-- BEGIN INFORMATION SUPPLIED --

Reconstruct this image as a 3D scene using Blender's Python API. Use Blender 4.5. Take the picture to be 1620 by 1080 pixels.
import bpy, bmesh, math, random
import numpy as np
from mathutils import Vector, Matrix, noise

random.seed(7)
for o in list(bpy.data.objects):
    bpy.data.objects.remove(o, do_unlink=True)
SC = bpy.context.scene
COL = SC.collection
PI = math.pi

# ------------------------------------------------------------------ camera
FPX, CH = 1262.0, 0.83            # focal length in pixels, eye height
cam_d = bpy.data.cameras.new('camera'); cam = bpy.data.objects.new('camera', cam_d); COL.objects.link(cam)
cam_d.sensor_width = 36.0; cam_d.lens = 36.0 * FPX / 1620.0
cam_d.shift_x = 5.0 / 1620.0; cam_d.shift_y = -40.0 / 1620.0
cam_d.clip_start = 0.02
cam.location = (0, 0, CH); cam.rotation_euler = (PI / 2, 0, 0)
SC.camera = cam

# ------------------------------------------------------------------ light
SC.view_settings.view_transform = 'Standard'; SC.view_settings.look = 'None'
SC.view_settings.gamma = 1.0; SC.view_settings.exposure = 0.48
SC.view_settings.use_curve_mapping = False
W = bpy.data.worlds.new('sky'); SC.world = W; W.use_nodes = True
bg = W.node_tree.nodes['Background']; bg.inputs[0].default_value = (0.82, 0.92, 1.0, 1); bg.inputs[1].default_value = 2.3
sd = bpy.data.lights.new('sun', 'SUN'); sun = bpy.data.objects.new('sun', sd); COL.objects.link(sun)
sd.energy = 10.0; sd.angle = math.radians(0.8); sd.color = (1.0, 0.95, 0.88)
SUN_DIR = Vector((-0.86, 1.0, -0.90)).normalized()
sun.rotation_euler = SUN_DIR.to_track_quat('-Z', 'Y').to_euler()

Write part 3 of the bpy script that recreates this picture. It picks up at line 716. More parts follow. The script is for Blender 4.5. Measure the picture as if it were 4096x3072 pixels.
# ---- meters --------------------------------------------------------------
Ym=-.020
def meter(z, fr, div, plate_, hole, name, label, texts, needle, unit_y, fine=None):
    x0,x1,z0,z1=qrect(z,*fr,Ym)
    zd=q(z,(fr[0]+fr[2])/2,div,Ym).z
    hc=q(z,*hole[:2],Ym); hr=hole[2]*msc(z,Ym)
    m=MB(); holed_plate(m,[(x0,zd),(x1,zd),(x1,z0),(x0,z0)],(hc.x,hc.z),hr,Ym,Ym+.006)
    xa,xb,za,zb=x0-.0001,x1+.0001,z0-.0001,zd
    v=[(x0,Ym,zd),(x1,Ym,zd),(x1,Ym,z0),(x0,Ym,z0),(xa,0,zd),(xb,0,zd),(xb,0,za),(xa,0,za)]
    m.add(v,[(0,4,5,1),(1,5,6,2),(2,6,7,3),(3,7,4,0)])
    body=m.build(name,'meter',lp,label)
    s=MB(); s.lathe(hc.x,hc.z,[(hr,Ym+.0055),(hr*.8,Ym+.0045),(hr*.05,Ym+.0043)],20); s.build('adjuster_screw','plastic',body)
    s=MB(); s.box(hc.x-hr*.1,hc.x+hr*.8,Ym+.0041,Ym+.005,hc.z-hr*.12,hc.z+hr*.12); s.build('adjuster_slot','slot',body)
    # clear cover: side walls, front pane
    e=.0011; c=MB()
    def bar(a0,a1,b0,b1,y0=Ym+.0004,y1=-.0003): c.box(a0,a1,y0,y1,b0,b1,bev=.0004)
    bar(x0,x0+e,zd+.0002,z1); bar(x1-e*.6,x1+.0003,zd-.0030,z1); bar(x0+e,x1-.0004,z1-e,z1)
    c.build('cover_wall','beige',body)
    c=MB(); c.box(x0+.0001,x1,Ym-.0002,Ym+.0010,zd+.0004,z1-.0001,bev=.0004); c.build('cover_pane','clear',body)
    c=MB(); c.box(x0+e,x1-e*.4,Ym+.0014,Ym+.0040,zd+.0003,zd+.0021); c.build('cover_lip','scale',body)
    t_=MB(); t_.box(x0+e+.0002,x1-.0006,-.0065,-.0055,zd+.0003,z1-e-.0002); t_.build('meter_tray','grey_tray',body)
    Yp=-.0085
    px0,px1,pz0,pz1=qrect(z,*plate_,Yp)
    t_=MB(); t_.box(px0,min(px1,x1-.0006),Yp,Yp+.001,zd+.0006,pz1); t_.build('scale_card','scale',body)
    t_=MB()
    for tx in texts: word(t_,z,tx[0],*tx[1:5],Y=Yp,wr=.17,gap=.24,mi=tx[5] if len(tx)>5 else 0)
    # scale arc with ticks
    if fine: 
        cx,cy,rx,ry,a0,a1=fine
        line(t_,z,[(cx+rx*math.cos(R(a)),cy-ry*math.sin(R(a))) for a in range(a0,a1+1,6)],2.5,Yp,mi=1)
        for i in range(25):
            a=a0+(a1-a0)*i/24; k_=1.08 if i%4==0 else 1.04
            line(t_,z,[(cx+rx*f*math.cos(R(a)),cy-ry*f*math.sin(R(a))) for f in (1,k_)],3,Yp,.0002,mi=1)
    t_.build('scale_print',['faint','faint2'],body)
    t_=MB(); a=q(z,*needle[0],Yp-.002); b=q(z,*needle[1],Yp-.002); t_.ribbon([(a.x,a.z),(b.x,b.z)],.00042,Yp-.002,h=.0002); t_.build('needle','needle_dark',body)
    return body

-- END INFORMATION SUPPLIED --

#### SHORT PROBLEM
The records above need to be transcribed in full. Keep every character unchanged.

#### EXERCISE OUTPUT
Reconstruct this image as a 3D scene using Blender's Python API. Use Blender 4.5. Take the picture to be 1620 by 1080 pixels.
import bpy, bmesh, math, random
import numpy as np
from mathutils import Vector, Matrix, noise

random.seed(7)
for o in list(bpy.data.objects):
    bpy.data.objects.remove(o, do_unlink=True)
SC = bpy.context.scene
COL = SC.collection
PI = math.pi

# ------------------------------------------------------------------ camera
FPX, CH = 1262.0, 0.83            # focal length in pixels, eye height
cam_d = bpy.data.cameras.new('camera'); cam = bpy.data.objects.new('camera', cam_d); COL.objects.link(cam)
cam_d.sensor_width = 36.0; cam_d.lens = 36.0 * FPX / 1620.0
cam_d.shift_x = 5.0 / 1620.0; cam_d.shift_y = -40.0 / 1620.0
cam_d.clip_start = 0.02
cam.location = (0, 0, CH); cam.rotation_euler = (PI / 2, 0, 0)
SC.camera = cam

# ------------------------------------------------------------------ light
SC.view_settings.view_transform = 'Standard'; SC.view_settings.look = 'None'
SC.view_settings.gamma = 1.0; SC.view_settings.exposure = 0.48
SC.view_settings.use_curve_mapping = False
W = bpy.data.worlds.new('sky'); SC.world = W; W.use_nodes = True
bg = W.node_tree.nodes['Background']; bg.inputs[0].default_value = (0.82, 0.92, 1.0, 1); bg.inputs[1].default_value = 2.3
sd = bpy.data.lights.new('sun', 'SUN'); sun = bpy.data.objects.new('sun', sd); COL.objects.link(sun)
sd.energy = 10.0; sd.angle = math.radians(0.8); sd.color = (1.0, 0.95, 0.88)
SUN_DIR = Vector((-0.86, 1.0, -0.90)).normalized()
sun.rotation_euler = SUN_DIR.to_track_quat('-Z', 'Y').to_euler()

Write part 3 of the bpy script that recreates this picture. It picks up at line 716. More parts follow. The script is for Blender 4.5. Measure the picture as if it were 4096x3072 pixels.
# ---- meters --------------------------------------------------------------
Ym=-.020
def meter(z, fr, div, plate_, hole, name, label, texts, needle, unit_y, fine=None):
    x0,x1,z0,z1=qrect(z,*fr,Ym)
    zd=q(z,(fr[0]+fr[2])/2,div,Ym).z
    hc=q(z,*hole[:2],Ym); hr=hole[2]*msc(z,Ym)
    m=MB(); holed_plate(m,[(x0,zd),(x1,zd),(x1,z0),(x0,z0)],(hc.x,hc.z),hr,Ym,Ym+.006)
    xa,xb,za,zb=x0-.0001,x1+.0001,z0-.0001,zd
    v=[(x0,Ym,zd),(x1,Ym,zd),(x1,Ym,z0),(x0,Ym,z0),(xa,0,zd),(xb,0,zd),(xb,0,za),(xa,0,za)]
    m.add(v,[(0,4,5,1),(1,5,6,2),(2,6,7,3),(3,7,4,0)])
    body=m.build(name,'meter',lp,label)
    s=MB(); s.lathe(hc.x,hc.z,[(hr,Ym+.0055),(hr*.8,Ym+.0045),(hr*.05,Ym+.0043)],20); s.build('adjuster_screw','plastic',body)
    s=MB(); s.box(hc.x-hr*.1,hc.x+hr*.8,Ym+.0041,Ym+.005,hc.z-hr*.12,hc.z+hr*.12); s.build('adjuster_slot','slot',body)
    # clear cover: side walls, front pane
    e=.0011; c=MB()
    def bar(a0,a1,b0,b1,y0=Ym+.0004,y1=-.0003): c.box(a0,a1,y0,y1,b0,b1,bev=.0004)
    bar(x0,x0+e,zd+.0002,z1); bar(x1-e*.6,x1+.0003,zd-.0030,z1); bar(x0+e,x1-.0004,z1-e,z1)
    c.build('cover_wall','beige',body)
    c=MB(); c.box(x0+.0001,x1,Ym-.0002,Ym+.0010,zd+.0004,z1-.0001,bev=.0004); c.build('cover_pane','clear',body)
    c=MB(); c.box(x0+e,x1-e*.4,Ym+.0014,Ym+.0040,zd+.0003,zd+.0021); c.build('cover_lip','scale',body)
    t_=MB(); t_.box(x0+e+.0002,x1-.0006,-.0065,-.0055,zd+.0003,z1-e-.0002); t_.build('meter_tray','grey_tray',body)
    Yp=-.0085
    px0,px1,pz0,pz1=qrect(z,*plate_,Yp)
    t_=MB(); t_.box(px0,min(px1,x1-.0006),Yp,Yp+.001,zd+.0006,pz1); t_.build('scale_card','scale',body)
    t_=MB()
    for tx in texts: word(t_,z,tx[0],*tx[1:5],Y=Yp,wr=.17,gap=.24,mi=tx[5] if len(tx)>5 else 0)
    # scale arc with ticks
    if fine: 
        cx,cy,rx,ry,a0,a1=fine
        line(t_,z,[(cx+rx*math.cos(R(a)),cy-ry*math.sin(R(a))) for a in range(a0,a1+1,6)],2.5,Yp,mi=1)
        for i in range(25):
            a=a0+(a1-a0)*i/24; k_=1.08 if i%4==0 else 1.04
            line(t_,z,[(cx+rx*f*math.cos(R(a)),cy-ry*f*math.sin(R(a))) for f in (1,k_)],3,Yp,.0002,mi=1)
    t_.build('scale_print',['faint','faint2'],body)
    t_=MB(); a=q(z,*needle[0],Yp-.002); b=q(z,*needle[1],Yp-.002); t_.ribbon([(a.x,a.z),(b.x,b.z)],.00042,Yp-.002,h=.0002); t_.build('needle','needle_dark',body)
    return body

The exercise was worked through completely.